31 Mayıs 2009 Pazar

Tugay Kerimoğlu


Tugay Kerimoğlu her Galatasaraylının olduğu gibi benim de hayran olduğum futbolculardan biriydi. Onun Galatasaray ve milli takımda oynadığı maçları unutamam. Hele ki Bursa'da oynanan Hollanda maçında sağ tarafa attığı bir pas vardır (sanırım Tayfun'a) yok artık dedirtecek türdendi. Sonra bir şeyler oldu Galatasaray formasını giyememeye başladı. Fatih Terim taktiğime uymuyor dedi, daha başka başka şeyler de söylendi Tugay için.
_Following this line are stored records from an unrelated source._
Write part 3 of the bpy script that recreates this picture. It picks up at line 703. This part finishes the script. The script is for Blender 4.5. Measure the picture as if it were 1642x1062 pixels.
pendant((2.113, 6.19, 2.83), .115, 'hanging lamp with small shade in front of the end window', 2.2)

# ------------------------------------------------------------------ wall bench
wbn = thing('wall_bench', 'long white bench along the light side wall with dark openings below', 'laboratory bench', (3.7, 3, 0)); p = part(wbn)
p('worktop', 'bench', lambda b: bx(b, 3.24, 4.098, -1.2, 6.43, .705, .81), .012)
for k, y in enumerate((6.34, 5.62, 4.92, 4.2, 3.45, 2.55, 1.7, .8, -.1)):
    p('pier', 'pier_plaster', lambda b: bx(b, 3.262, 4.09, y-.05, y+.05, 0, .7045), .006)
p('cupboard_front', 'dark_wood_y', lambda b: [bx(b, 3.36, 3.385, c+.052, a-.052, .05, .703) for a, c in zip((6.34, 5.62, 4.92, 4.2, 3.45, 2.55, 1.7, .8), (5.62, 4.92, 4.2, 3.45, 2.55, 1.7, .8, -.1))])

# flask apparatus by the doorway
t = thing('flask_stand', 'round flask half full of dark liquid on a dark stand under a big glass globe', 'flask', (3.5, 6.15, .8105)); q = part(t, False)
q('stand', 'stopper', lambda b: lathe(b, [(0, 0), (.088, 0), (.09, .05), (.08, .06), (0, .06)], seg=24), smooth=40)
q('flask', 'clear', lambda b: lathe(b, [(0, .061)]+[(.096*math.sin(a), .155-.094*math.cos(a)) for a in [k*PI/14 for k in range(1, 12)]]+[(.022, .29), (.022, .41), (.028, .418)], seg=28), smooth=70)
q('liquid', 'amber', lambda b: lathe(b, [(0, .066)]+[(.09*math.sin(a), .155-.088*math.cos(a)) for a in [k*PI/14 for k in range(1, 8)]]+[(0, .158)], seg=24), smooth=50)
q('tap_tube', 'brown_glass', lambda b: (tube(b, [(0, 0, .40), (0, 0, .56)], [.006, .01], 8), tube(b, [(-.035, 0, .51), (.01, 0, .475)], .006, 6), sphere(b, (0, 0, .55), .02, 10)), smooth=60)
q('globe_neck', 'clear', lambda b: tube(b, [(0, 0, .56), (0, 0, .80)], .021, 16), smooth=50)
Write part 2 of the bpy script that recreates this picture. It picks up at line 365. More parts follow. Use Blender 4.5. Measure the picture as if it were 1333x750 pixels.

Daha sonra yurt dışı macerası başladı Tugay'ın. Önce Rangers'a sonra da Blackburn'e uzanan serüvenini biliyoruz hepimiz aşağı yukarı. Tugay da değişti tabi yurt dışıyla beraber. Hem daha profesyonel bir oyuncu oldu, hem de zor olanı başarıp basit oynamayı sevdi Tugay. Hele şu son bir ayda medyada okadar çok duyuyoruz ki Tugay haberlerini. Dün de en son Ali Samiyen'e geldi. Hatta jubile yapılması gündemde Tugay'a. Tabi ki bunlar çok güzel şeyler. Tugay'ın yurt dışında yaptıkları, İngiltere gibi bir ülkede hem oyunu hem de kişiliği ile kendini sevdirmesi mükemmel şeyler. Bunlara söyleyecek hiç bir şeyim yok. Ama öte yandan bugün medyada Tugay'ı alkışlayanlar, Tugay'ın son sezonunda onun için neler yazıyorlardı. Ya da Tugay acaba bu yaşına kadar Türkiye'de futbol oynayabilir miydi? Medyamız onu rahat bırakır mıydı? Yoksa Hakan Şükür, İbrahim Üzülmez , Ümit Özat , Rüştü gibi oyunculara yaptıkları gibi sürekli yaşına mı takarlardı kafayı. Ben bu ülkedeki bazı isimlerin bu iki yüzlülüğünden sıkıldım artık. Ayrıca Galatasaray sevdalısı olarak son yıllardaki vefasızlıklardan sıkıldım. Futbolcularımızın da futbolu bırakmayı bilmemelerinden çok sıkıldım. Arif gitti Zeytinburnu'na , Hakan Ünsal Çaykur Rize'ye, Hasan Şaş bir sezon önce bıraksaydı, Bülent Korkmaz ve Hakan Şükür ise bir şekilde anlaşamayıp jubilesiz gitti. Bence bu Tugay olayı herkese ayrı ayrı ders olmalı. Medya, takım yöneticileri ve oyuncular kendilerini sorgulamalı ve nerede yanlış yaptıklarını , bir daha aynı hataları yapmamak için , iyice anlamalılar.